Fourth Circuit Rules MSPB Can't Adjudicate "Mixed Case" of EEO Claims, IRA Appeals
This case law update was written by James P. Garay Heelan, an attorney at the law firm of Shaw Bransford & Roth, where he has practiced federal personnel and employment law since 2012. Mr. Heelan represents federal personnel across the Executive Branch, including career senior executives, law enforcement officers, foreign service officers, intelligence officers, and agencies in matters of federal personnel and employment law.
The Merit Systems Protection Board (MSPB) lacks jurisdiction to address equal employment opportunity (EEO) claims in “individual right of action” whistleblower reprisal appeals, the U.S. Court of Appeals for the Fourth Circuit recently held. On the same reasoning, the Court held that federal employees could not bring a “mixed” case with those two kinds of claims in the federal district courts.
In 2015, an Assistant Special Agent-in-Charge (ASAC) position became vacant within the Special Operations Division of the Drug Enforcement Administration (DEA). Special Agent (SA) Robert Zachariasiewicz wanted the job, and he complained to his supervisors when DEA filled the position non-competitively. When DEA later reassigned Zachariasiewicz to Headquarters, he alleged the involuntary transfer violated agency policy. Later, in 2016, DEA reassigned Zachariasiewicz to a different Group Supervisor position in a different office.
While at Headquarters, Zachariasiewicz applied for four GS-15 positions and complained that he was being “blacklisted” when he was not selected. He alleged that DEA personnel told him to “keep [his] bag shut” or face retaliation because he “would effectively have a bulls-eye on his back.” In February 2016, his supervisor confirmed he would not recommend Zachariasiewicz for a promotion due to his fear of retaliation by more senior management.
Undeterred, Zachariasiewicz applied in June 2017 for another ASAC vacancy, and this time, he was identified as the most highly qualified candidate. However, at the behest of DEA’s Chief of Operations, another candidate was selected for “diversity” as the Acting Deputy Administrator allegedly informed Zachariasiewicz.
Three days after learning he was rejected for the ASAC position, Zachariasiewicz filed a discrimination complaint with DEA’s Equal Employment office. He then withdrew his EEO complaint based on his belief that he could instead choose to pursue a remedy before the Merit Systems Protection Board. Eventually, after bringing whistleblower reprisal allegations to the Office of Special Counsel (OSC), Zachariasiewicz filed an “individual right of action” on his claims with the MSPB.
At MSPB, Zachariasiewicz asserted that DEA denied him promotion opportunities both in retaliation for his protected whistleblower activity and because of his race and gender.

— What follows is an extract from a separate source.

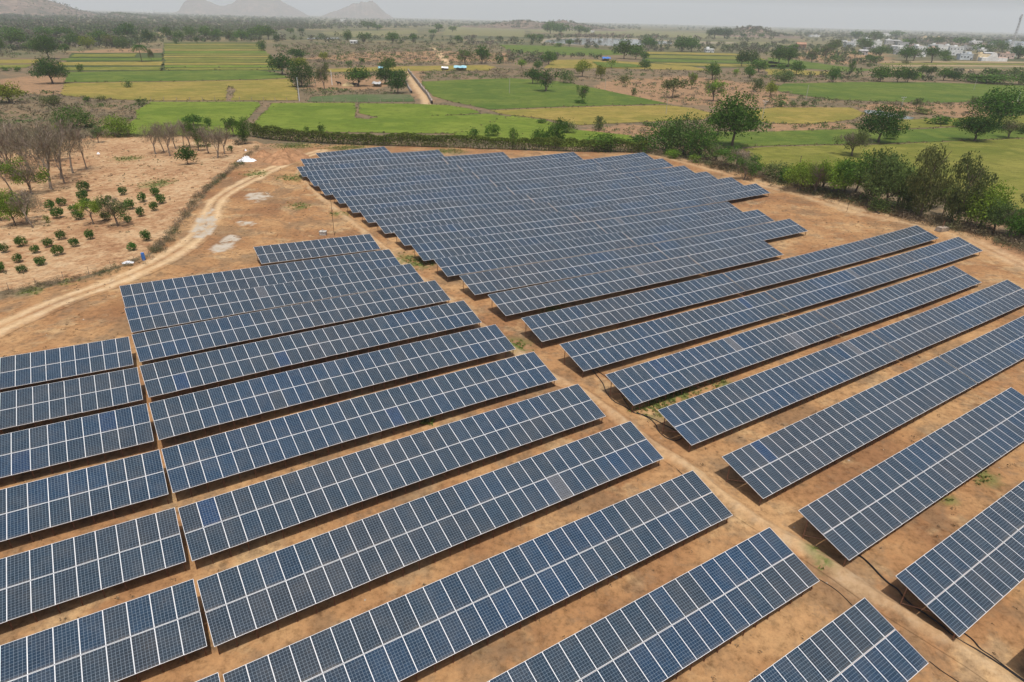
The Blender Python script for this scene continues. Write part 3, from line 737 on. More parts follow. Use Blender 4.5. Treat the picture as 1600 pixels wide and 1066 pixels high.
def tree(px, py, w, h, shape='round', colr='dark', lean=0.0, label=None, P=None, deep=True):
    P = G(px, py) if P is None else P
    s = dist_scale(P); W = w * s * 1.08; Hh = h * s / .93
    lod = 0 if h * 1.0 >= 30 else (1 if h >= 14 else 2)
    name = {'bush': 'leafy_bush', 'palm': 'coconut_palm', 'bare': 'leafless_tree', 'acacia': 'flat_topped_tree', 'tall': 'tall_tree', 'sparse': 'sparse_tree'}.get(shape, 'tree')
    rz = random.random() * 6.28; c = COL[colr]; j = random.uniform(.85, 1.15); cc = (c[0] * j * random.uniform(.9, 1.1), c[1] * j, c[2] * j, 1)
    root = empty(name, tuple(P), rz)
    root.rotation_euler = (random.gauss(0, .02), lean, rz)
    kids = []
    if shape == 'bare':
        o = link('branches', random.choice(BARE_P), None, root); o.scale = (W * 1.5, W * 1.5, Hh)
        o = link('twigs', random.choice(TWIG_P), None, root); o.scale = (W * 1.55, W * 1.55, Hh); o.color = (.225, .195, .13, 1)
    elif shape == 'palm':
        for nm, me in zip(('trunk', 'crown'), PALM_P): o = link(nm, me, None, root); o.scale = (Hh, Hh, Hh); o.color = (*COL['dark'], 1)
    elif shape == 'bush' and lod > 0:
        col.objects.unlink(root); bpy.data.objects.remove(root)
        root = link(name, random.choice(PROTO[shape, lod])[1], None, None, tuple(P)); root.rotation_euler = (0, 0, rz); root.scale = (W, W, Hh); root.color = cc
    else:
        t, cr = random.choice(PROTO[shape, lod])
        o = link('trunk', t, None, root); o.scale = (W, W, Hh)
        o = link('crown', cr, None, root); o.scale = (W, W * random.uniform(.85, 1.1), Hh); o.color = cc
        if shape == 'sparse' and lod < 2:
            o = link('branches', random.choice(BARE_P), None, root); o.scale = (W * .9, W * .9, Hh * .92)
            o = link('twigs', random.choice(TWIG_P), None, root); o.scale = (W * 1.1, W * 1.1, Hh * .97); o.color = (.17, .15, .10, 1)
    size = 'large' if Hh > 9 else ('tall' if Hh > 6.5 else ('small' if Hh < 3.5 else 'middling'))
    d = f'{size} {CW[colr]} {SW[shape]}' if shape not in ('palm', 'bare') else f'{size} {SW[shape]}'
    cat = {'bush': 'bush', 'palm': 'palm tree'}.get(shape, 'tree')
    root['category'] = cat
    if label: root['label'] = label
    else: pending.append((root, d, region(px, py), px, py))
    return root

TREES = [  # base x, base y, crown width, height (photo px), shape, colour
 (82,131,39,35,'round','dark'),(15,161,38,27,'round','yellow'),(76,92,30,34,'round','dark'),(28,73,26,22,'round','mid'),(52,80,22,15,'round','grey'),(103,83,13,13,'round','mid'),(2,82,14,20,'round','mid'),
 (138,77,20,18,'round','yellow'),(118,72,22,17,'round','mid'),(158,68,24,18,'round','mid'),(176,74,22,17,'sparse','dull'),(200,62,28,22,'round','dark'),(232,67,15,18,'round','dark'),(190,76,20,18,'bush','grey'),
 (100,60,30,15,'round','mid'),(70,58,26,14,'round','mid'),(20,58,30,14,'round','mid'),(222,97,26,28,'palm','dark'),(237,96,8,16,'sparse','dull'),(125,112,10,11,'bush','mid'),(200,137,12,11,'bush','grey'),(27,112,10,7,'bush','mid'),(8,111,16,6,'bush','grey'),
 (262,62,14,18,'round','mid'),(280,64,14,14,'round','mid'),(298,60,16,16,'round','mid'),(308,69,7,10,'round','dark'),(322,62,18,18,'round','mid'),(340,62,16,14,'round','mid'),(358,63,18,14,'round','grey'),(378,64,20,15,'round','mid'),(393,60,14,14,'round','mid'),(275,69,6,8,'bush','dark'),
 (115,201,48,30,'bush','mid'),(188,213,38,30,'bush','light'),(154,223,16,22,'sparse','grey'),(80,165,26,16,'bush','dull'),(135,160,10,9,'bush','mid'),(158,158,14,8,'bush','dull'),(222,163,20,9,'bush','dull'),
 (294,257,23,26,'round','dark'),(243,241,22,46,'bare','brown'),(257,239,20,44,'bare','brown'),(266,244,22,50,'bare','brown'),(275,233,18,38,'bare','brown'),(298,232,20,40,'bare','brown'),(310,236,22,42,'sparse','mid'),(326,240,20,40,'bare','brown'),(340,247,24,46,'bare','brown'),(351,241,20,38,'bare','brown'),(288,231,20,40,'bare','brown'),(318,229,22,28,'bush','mid'),
 (360,236,8,9,'bush','dark'),(366,213,20,26,'sparse','mid'),(383,225,20,36,'tall','mid'),(303,197,26,16,'round','mid'),(325,198,10,14,'bush','mid'),(375,226,18,9,'bush','brown'),
 (114,271,34,82,'bare','brown'),(136,265,26,60,'bare','brown'),(101,287,34,86,'bare','brown'),(80,296,40,96,'bare','brown'),(95,280,34,80,'bare','brown'),(56,285,34,84,'bare','brown'),(26,282,36,86,'bare','brown'),(49,304,44,52,'sparse','light'),(20,303,30,55,'bare','brown'),(4,272,34,78,'bare','brown'),(44,262,30,64,'bare','brown'),(70,262,30,60,'bare','brown'),(12,256,26,50,'bare','brown'),(88,252,30,52,'sparse','light'),
 (24,353,34,52,'round','light'),(52,356,30,54,'bare','brown'),(42,346,30,46,'bare','brown'),(146,351,30,38,'acacia','light'),(184,354,34,46,'sparse','grey'),(74,348,8,12,'bush','light'),(2,345,24,40,'sparse','light'),
 (441,117,31,27,'round','dark'),(472,136,35,34,'bush','dark'),(464,93,24,15,'round','dark'),(466,109,26,17,'round','yellow'),(424,97,7,10,'round','mid'),(506,96,13,13,'round','yellow'),(561,135,31,27,'round','mid'),(602,132,25,24,'round','dark'),(607,113,23,20,'round','mid'),(624,126,26,15,'round','dark'),(622,146,28,25,'round','dark'),
 (753,100,19,25,'round','mid'),(727,101,23,20,'sparse','grey'),(779,100,14,12,'bush','mid'),(507,140,20,36,'sparse','dull'),(566,104,8,13,'sparse','mid'),(545,104,11,9,'bush','grey'),(544,66,11,16,'round','mid'),(569,66,22,13,'round','grey'),(454,53,11,8,'round','mid'),(471,52,10,7,'round','dark'),(614,68,19,15,'round','mid'),(646,66,12,11,'round','mid'),
 (685,50,13,11,'round','mid'),(716,67,14,10,'round','mid'),(575,46,22,11,'round','mid'),(590,48,13,8,'round','mid'),(677,55,12,8,'round','mid'),(707,50,12,8,'round','mid'),(479,207,7,10,'bush','mid'),(502,208,11,13,'bush','mid'),(769,213,22,17,'bush','mid'),(739,212,16,11,'bush','mid'),(408,60,22,17,'round','mid'),(420,62,20,18,'round','mid'),(432,66,10,12,'bush','dark'),(410,80,12,16,'bush','mid'),
 (832,131,22,21,'round','dark'),(852,143,31,27,'sparse','dark'),(885,130,21,18,'bush','grey'),(910,120,21,23,'round','yellow'),(938,123,13,19,'round','yellow'),(909,161,17,24,'sparse','mid'),(907,162,18,6,'bush','mid'),(857,101,20,18,'round','mid'),(815,107,12,13,'round','light'),(841,110,12,14,'round','mid'),(1007,110,16,14,'round','mid'),(955,107,13,12,'sparse','light'),
 (975,92,22,26,'round','mid'),(993,93,20,20,'round','mid'),(1006,95,13,12,'round','mid'),(962,84,12,10,'bush','mid'),(1051,153,29,27,'acacia','dull'),(1080,140,12,23,'sparse','light'),(1112,125,21,24,'round','mid'),(1114,158,28,29,'sparse','light'),(1150,117,10,9,'bush','light'),(1158,104,18,22,'round','dark'),(1173,104,20,22,'round','grey'),(1185,113,25,17,'round','mid'),(1170,122,17,16,'round','mid'),(1182,144,16,20,'bush','grey'),
 (976,130,13,12,'bush','dull'),(991,149,9,12,'bush','grey'),(1010,75,14,16,'round','mid'),(1018,76,14,14,'round','mid'),(1064,81,20,20,'round','mid'),(1080,81,22,20,'round','mid'),(1116,60,22,14,'round','dark'),(1132,60,22,14,'round','dark'),(860,53,22,17,'round','mid'),(876,54,24,15,'round','mid'),(905,54,16,12,'round','mid'),(916,54,12,10,'round','mid'),(890,73,12,10,'round','mid'),(872,73,14,6,'bush','mid'),(844,64,10,9,'round','mid'),(830,64,16,10,'round','mid'),
 (1143,230,60,72,'round','mid'),(1122,212,34,32,'acacia','mid'),(1040,238,52,48,'bush','mid'),(1068,242,56,56,'bush','grey'),(1092,248,44,46,'bush','mid'),(1005,236,42,26,'bush','mid'),(940,235,46,26,'bush','mid'),(868,233,24,42,'tall','mid'),(845,229,26,24,'round','mid'),(936,204,15,20,'tall','dull'),(888,208,22,18,'bush','dull'),(802,230,12,26,'tall','mid'),(1118,254,30,26,'sparse','grey'),(1150,264,50,30,'sparse','mid'),(1163,281,28,32,'sparse','mid'),(1180,272,24,18,'bush','mid'),(1085,254,16,12,'bush','light'),(1050,247,20,14,'bush','light'),
 (1014,197,18,6,'bush','mid'),(845,193,14,7,'bush','mid'),(1148,193,10,5,'bush','mid'),(1160,60,8,7,'round','dark'),(1190,60,8,6,'round','mid'),
 (1216,100,20,24,'round','mid'),(1232,101,20,24,'round','mid'),(1244,117,18,19,'round','mid'),(1221,127,30,16,'bush','grey'),(1221,110,14,10,'bush','mid'),(1301,129,16,21,'round','mid'),(1329,116,9,18,'tall','mid'),(1375,128,25,22,'round','mid'),(1402,129,20,22,'round','mid'),(1418,129,20,20,'round','dark'),(1440,118,14,14,'round','mid'),(1454,119,14,14,'round','dark'),(1432,125,16,10,'bush','light'),(1474,126,22,18,'round','mid'),(1490,127,16,14,'round','dark'),(1510,127,26,12,'bush','grey'),(1548,120,22,12,'round','mid'),(1560,131,60,14,'bush','mid'),(1590,124,30,16,'bush','grey'),(1530,130,30,12,'bush','mid'),(1600,133,20,18,'bush','mid'),
 (1203,151,15,21,'round','yellow'),(1431,171,12,16,'sparse','grey'),(1372,223,52,50,'round','dark'),(1392,218,20,14,'bush','mid'),(1558,199,62,54,'round','mid'),(1522,221,50,42,'round','dark'),(1331,244,44,38,'sparse','dull'),(1575,216,26,26,'sparse','dull'),(1466,194,34,13,'bush','mid'),(1495,199,12,8,'bush','mid'),(1220,167,18,10,'bush','grey'),(1240,167,10,7,'bush','grey'),(1255,166,10,7,'bush','grey'),(1518,178,22,24,'sparse','grey'),(1597,180,16,20,'bush','grey'),(1595,210,12,18,'bush','dark'),(1408,190,12,16,'sparse','grey'),(1440,178,28,9,'bush','dull'),
 (1416,95,24,20,'round','mid'),(1427,95,18,16,'sparse','grey'),(1455,98,28,21,'acacia','dark'),(1475,94,14,14,'round','mid'),(1375,90,26,16,'round','grey'),(1358,102,24,14,'acacia','grey'),(1335,92,16,11,'acacia','grey'),(1420,74,20,12,'round','mid'),(1305,96,20,10,'bush','grey'),(1268,98,14,20,'sparse','grey'),(1240,80,14,10,'round','mid'),(1290,90,20,18,'sparse','grey'),(1302,82,22,18,'round','grey'),(1350,78,24,16,'round','mid'),(1500,72,20,12,'round','mid'),(1557,74,16,10,'round','mid'),(1565,82,18,14,'round','mid'),(1535,82,24,12,'round','mid'),(1590,92,28,18,'round','dark'),(1465,70,16,10,'round','mid'),(1365,65,24,14,'round','mid'),(1338,62,16,12,'round','mid'),(1400,60,18,10,'round','mid'),(1480,96,16,8,'bush','mid'),(1415,100,12,5,'bush','dull'),(1358,105,10,6,'bush','dull'),
 (1210,280,32,26,'bush','dull'),(1228,285,24,24,'bush','mid'),(1250,298,40,42,'round','light'),(1272,303,36,50,'sparse','light'),(1285,296,30,30,'sparse','grey'),(1303,300,36,44,'round','light'),(1318,303,50,44,'round','light'),(1336,308,56,62,'acacia','mid'),(1362,318,46,74,'tall','grey'),(1383,326,54,74,'round','grey'),(1402,322,40,52,'round','light'),(1417,328,42,56,'tall','grey'),(1436,344,48,104,'tall','dull'),(1455,326,30,44,'sparse','grey'),(1472,338,22,40,'sparse','light'),(1492,356,44,102,'tall','dull'),(1484,350,24,52,'sparse','mid'),(1508,354,36,54,'sparse','light'),(1528,358,58,66,'round','light'),(1550,366,44,50,'round','grey'),(1576,372,40,46,'sparse','grey'),(1590,379,44,46,'round','mid'),(1604,372,40,70,'tall','dull'),(1412,334,26,20,'bush','dull'),(1375,330,30,20,'bush','grey'),(1340,312,22,12,'bush','brown'),
]
for t in TREES: tree(*t)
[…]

After the MSPB dismissed some of those claims for lack of jurisdiction, Zachariasiewicz withdrew his MSPB appeal and sued the Department of Justice and the Attorney General in U.S. District Court for the Eastern District of Virginia.
The District Court granted the appellees’ motion to dismiss Zachariasiewicz’s lawsuit for lack of jurisdiction. Zachariasiewicz then appealed his case to the U.S. Court of Appeals for the Fourth Circuit.
The Fourth Circuit acknowledged that federal statute allows federal employees to skip internal agency EEO investigation and review, and raise EEO claims at the MSPB as affirmative defenses to adverse employment actions such as demotions and terminations. Such actions are called “mixed cases.” The Court also acknowledged that EEO laws also allows individuals to pursue remedy for adverse employment actions in federal district courts. Crucially, however, the Fourth Circuit held “only those personnel actions that an employee can challenge before the MSPB in the first instance case serve as the basis for a mixed case.”
Because Zachariasiewicz’s non-selection claims needed to first be addressed at OSC, they could not properly be challenged before the MSPB “in the first instance.” For that reason, the Fourth Circuit held the MSPB could not address his EEO and whistleblower reprisal claims together in the same appeal. And, by that same logic, Zachariasiewicz could not bootstrap his whistleblower reprisal claims to his EEO claims and bring them together in federal district court.
The Fourth Circuit then remanded the appeal to the Eastern District of Virginia for that court to determine whether it had jurisdiction over Zachariasiewicz’s EEO claims.